With adverse judgments and further cases pending, the reality is that costs will only escalate further, so now they are firing out the money cannons offering full entitlements in cash and then some.

Strangely they are not putting non disclosure clauses in either (unlike some other insurers) so I could if I wanted to report my own experiences, which I won't right now because those details would probably raise the ire of many, suffice it to say that if they had accepted offers that I made to settle two years ago, or offered to settle 4 years ago for what I would have deemed reasonable at that time and then dealt with eqc themselves they would have saved themselves between 40 and 90% on what they ultimately paid out.
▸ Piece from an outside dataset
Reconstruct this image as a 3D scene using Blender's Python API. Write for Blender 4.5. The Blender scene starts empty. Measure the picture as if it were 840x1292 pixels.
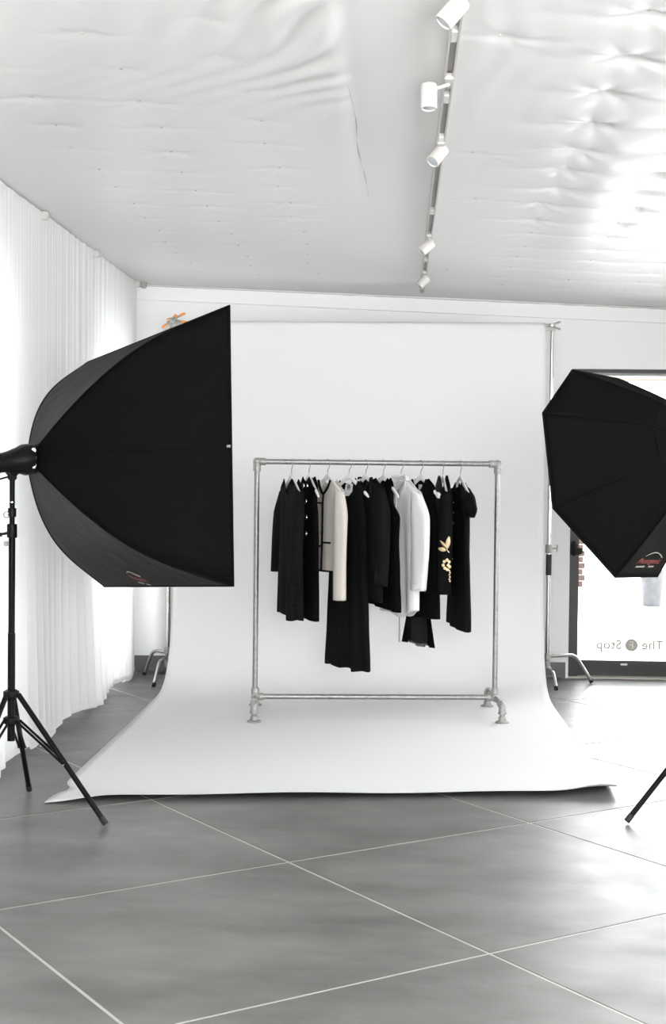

If I had been IAG's NZ GM I would have made offers for everyone with significant damage within 6 months of the event - most would have accepted and walked away and the payouts probably would have been within total reinsurance.

Instead they got everyone angry and now that final proportion of unsettled claimants are ready to fight for every last dollar plus potentially more if court rulings go claimants ways.

Utter corporate mismanagement, I will be surprised if there isn't a cull at senior management level before this disaster is over.